Some 25 years ago, Diego Maradona and Jorge Burruchaga got the 1990 World Cup underway at the San Siro Stadium in Italy…
The tournament was low-scoring, both starting and ending with a 1-0 result, but we shouldn’t judge it on that alone. Indeed, there are many reasons why it was one of the best, if not the best, in a generation.
It had major shocks
Without the technological advances and scouting networks we have today, the idea of a proper unknown quantity was very much alive and well in 1990.
The tournament began with the first ever meeting between Argentina and Cameroon, pitting world-class superstars like Diego Maradona against a squad of whom almost half were still plying their trade in their home country.
It ought to have been straightforward for the South Americans, especially when Cameroon’s Andre Kana-Biyik was shown a straight red on the hour, but Francois Omam-Biyik scored the opener barely five minutes later.
Cameroon held out for a win despite ending the game with nine men, after Benjamin Massing picked up one of the most outrageous sendings-off in tournament history.
The games were at European-friendly times
As fun as the Brazil World Cup was, few of us truly miss having to stay up into the early hours to watch Gervinho score the winner against Japan in a group stage game.
Italia ’90 was perfectly geared towards a European audience, with no game kicking off later than 9pm local time (that’s 8pm here in the UK).
Ideal for watching the late game at the pub, and not running the risk of waking up the next morning with no knowledge of what happened during Portugal v USA in the 11pm game…
England were actually good
England boasted the previous World Cup’s Golden Boot winner in Gary Lineker, and he was joined by young up-and-coming talents like Paul Gascoigne and David Platt in a genuinely exciting squad.
They remained unbeaten throughout the tournament, topping their group and seeing off Belgium and Cameroon in the knockout rounds, only to famously fall at the semi-final stage on penalties.
The only negative is the false hope that run has given fans for every tournament since, regardless of the quality available to the manager.
There was an unlikely top scorer
When Salvatore ‘Toto’ Schillaci’s turned 26 years of age in the middle of the 1989/90 campaign, he was playing his first season in Serie A.
Three years earlier, after three goals in 33 games for second-tier Messina, he wouldn’t have dreamt of playing for Italy at his home World Cup.
Yet six goals in seven appearances earned him the tournament’s Golden Boot, giving hope to all strikers that the dream is never out of reach.
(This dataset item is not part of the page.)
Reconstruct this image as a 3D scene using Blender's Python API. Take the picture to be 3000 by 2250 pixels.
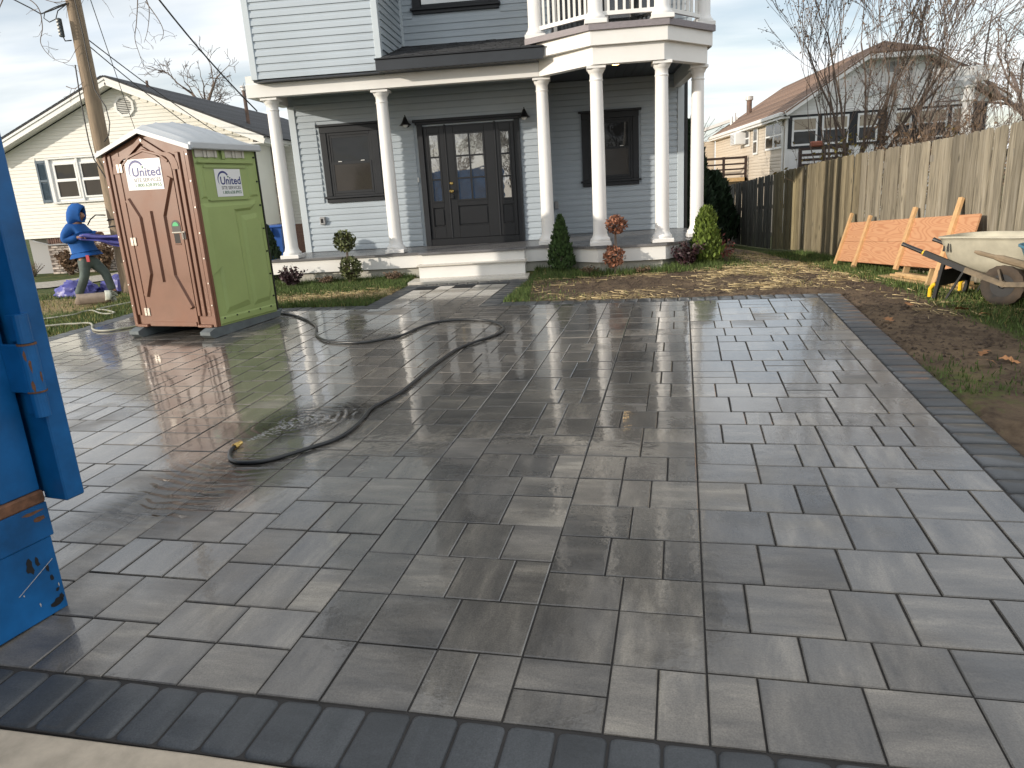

In fact, can we blame Schillaci for Rickie Lambert’s call-up last year?
The mascot looked like something you could have made yourself
Ciao was clunkier than Footix, less cool than Naranjito, and lacked the family-friendliness of Striker, the World Cup Pup.
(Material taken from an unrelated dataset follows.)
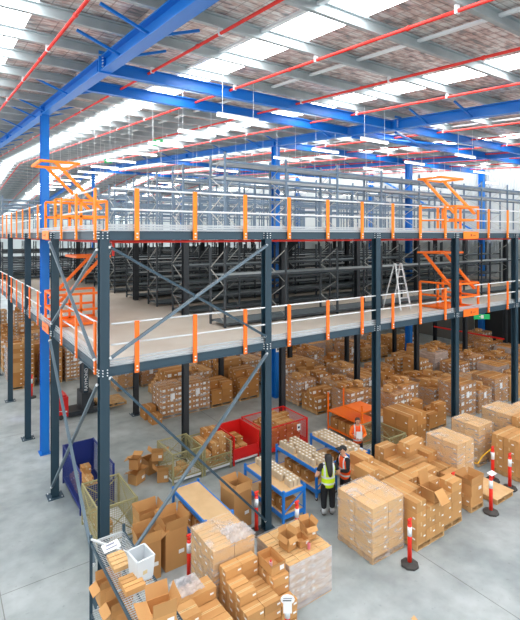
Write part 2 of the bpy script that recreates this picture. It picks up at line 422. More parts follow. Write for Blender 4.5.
# ------------------------------------------------------------------ mezzanine
CX = [3.0 + 4.28*k for k in range(7)]; CY = [10.2, 15.1, 20.0, 25.0, 30.0, 35., 40.]
ZL, ZU = 4.98, 7.9
XE, YE = 31.4, 44.
cprof2 = [(-.1,-.1),(.1,-.1),(.1,-.085),(-.07,-.085),(-.07,.085),(.1,.085),(.1,.1),(-.1,.1)]
def mcol(x, y, h, label, m):
    t = empty('mezzanine_column', (x, y, 0), label, 'column', 'mezzanine columns')
    MB().prism(cprof2, (0,0,.02), (0,0,h), up=(0,1,0)).build('shaft', m, t)
    mb = MB().box(-.22, -.22, 0, .22, .22, .02)
    for sx in (-.17, .17):
        for sy in (-.17, .17): mb.tube((sx, sy, .02), (sx, sy, .05), .014, 6, 1)
    mb.build('base_plate', [M_frame, M_galv], t)
    return t
for j, y in enumerate(CY):
    for i, x in enumerate(CX):
        if j >= 3 and i > 3: continue
        front = j == 0 or i == 0
        lab = ('dark slate steel mezzanine column, %s from the left in the front row' % ORD[i]) if j == 0 else \
              ('dark slate mezzanine column, %s along the left side from the front corner' % ORD[j]) if i == 0 else \
              'black steel mezzanine column, %s row back, %s from the left' % (ORD[j], ORD[i])
        t = mcol(x, y, 7.88 if front else 4.76, lab, M_post if front else M_black)  # inner columns get a blacker colour to stand for shade under the decks
        if front:
            mb = MB()
            for z in (ZL-.1, ZU-.1):
                for dz in (-.06, 0, .06):
                    for s_ in (-.05, .05):
                        mb.tube((s_, -.1, z+dz), (s_, -.13, z+dz), .013, 6); mb.tube((-.1, s_, z+dz), (-.13, s_, z+dz), .013, 6)
            mb.build('bolt', M_galv, t)
            if not (i == 0 and j == 0): pass
# upper deck columns inside (between lower deck and upper deck), shade put into their dark colour
for j in range(1, 5):
    for i in range(1, 7):
        t = tag(MB().prism(cprof2, (0,0,0), (0,0,ZU-ZL-.21), up=(0,1,0)).build('deck_post', M_black, None, (CX[i], CY[j], ZL+.005)),
                'shade-darkened post standing on the lower deck among shelving, %s row back, %s from left' % (ORD[j], ORD[i]), 'column', 'posts on the lower deck')
def deck(z, nm):
    t = empty('mezzanine_deck', (3, 10.2, z), '%s' % nm, 'platform')
    L = lambda a: a
    W = XE-3.; D = YE-10.2
    MB().box(.02, .02, -.03, W, D, 0).build('deck_board', M_beige, t)
    # front and side edge beams
    MB().box(.12, -.04, -.2, W, .0, 0).box(.12, -.07, -.2, W, -.04, -.185).box(.12, -.07, -.015, W, -.04, 0).build('front_beam', M_frame, t)
    MB().box(-.04, .12, -.2, .0, D, 0).box(-.07, .12, -.2, -.04, D, -.185).box(-.07, .12, -.015, -.04, D, 0).build('side_beam', M_frame, t)
    mb = MB()
    for k in range(3): mb.box(0.1, -.03+.014*k, .0+.055*k, W, -.018+.014*k, .042+.055*k); mb.box(-.03+.014*k, .1, .0+.055*k, -.018+.014*k, D, .042+.055*k)
    mb.build('toe_board', mat('toe_board_steel', s(186, 191, 194), .45, .2), t)
    MB().box(.0, .0, -.006, W, .3, .006).box(0, .3, -.006, .3, D, .006).build('edge_trim', M_galv, t)
    mb = MB(); y = .6
    for c in CY[1:]: mb.box(.02, c-10.2-.05, -.22, W, c-10.2+.05, -.04)
    mb.build('cross_beam', M_frame, t)
    mb = MB(); x = .9
    while x < W: mb.box(x-.03, .05, -.15, x+.03, D, -.035); x += .9
    mb.build('joist', M_galv, t)
    return t
deck(ZL, 'lower mezzanine deck with beige floor, slate edge beams and galvanised toe boards')
deck(ZU, 'upper mezzanine deck with slate edge beams and galvanised toe boards, at eye level')
# red sprinkler pipe under the upper deck edge
mb = MB().tube((3.25, 10.5, 7.66), (XE, 10.5, 7.66), .03, 8).tube((3.3, 10.5, 7.66), (3.3, 43, 7.66), .03, 8).tube((3.3, 10.5, 7.66), (3.3, 10.5, 7.35), .03, 8)
for k in range(1, 10): mb.tube((3.3+1.2*k*0, 11+k*3, 7.64), (9, 11+k*3, 7.6), .018, 6)
tag(mb.build('sprinkler_pipe', M_pipe), 'red pipe running right under the edge of the upper mezzanine deck', 'pipe')
# guard rails
def post_mb(o): return MB().box(-.048, -.028, -.2, .048, .015, .94).box(-.02, -.04, -.15, .02, -.028, -.12, 1).box(-.02, -.04, -.07, .02, -.028, -.04, 1)
POST = post_mb(0).mesh('post', [M_orange, M_galv]); POST2 = post_mb(0).mesh('post', [M_orange2, M_galv])
def rail(z, upper):
    nm = 'upper' if upper else 'lower'; pm = POST if upper else POST2
    segs = [('front', 'left of the safety gate', [3.7+1.425*k for k in range(9)]), ('front', 'right of the safety gate', [3.7+1.425*k for k in range(10, 19)]),
            ('side', 'near the corner column', [10.5+1.65*k for k in range(3)]), ('side', 'beyond the safety gate', [17.35+1.63*k for k in range(16)])]
    for side, nm2, ps in segs:
        t = empty('guard_rail', (ps[0], 10.2, z) if side == 'front' else (3.0, ps[0], z), 'orange posted guard rail, %s edge of the %s deck, %s' % (side, nm, nm2), 'railing')
        mbt = MB(); mbm = MB(); a = -.55 if ps[0] < 11 else -.9; e = ps[-1]-ps[0] + (.0 if ps[0] > 11 else .25)
        if side == 'front':
            mbt.tube((a, -.05, .92), (e, -.05, .92), .021, 8); mbm.tube((a, -.05, .47), (e, -.05, .47), .021, 8)
        else:
            a = -.1 if ps[0] < 11 else -.3
            mbt.tube((-.05, a, .92), (-.05, e, .92), .021, 8); mbm.tube((-.05, a, .47), (-.05, e, .47), .021, 8)
        mbt.build('top_rail', M_galv, t, smooth=True); mbm.build('middle_rail', M_galv, t, smooth=True)
        for p in ps:
            if side == 'front': put('post', pm, t, (p-ps[0], -.09, 0))
            else: put('post', pm, t, (-.09, p-ps[0], 0), -PI/2)
rail(ZU, True); rail(ZL, False)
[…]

But the stick-figure brought to life was not without its charms, in part because it looked like the brainstorming session reached its Eureka moment when someone dropped a Rubik’s Cube on the floor.
With stylish mascots like Fuleco now commonplace, Italia ’90 reminded kids the world over that however odd their own designs may be, FIFA could come up with something stranger. And isn’t that what football is all about?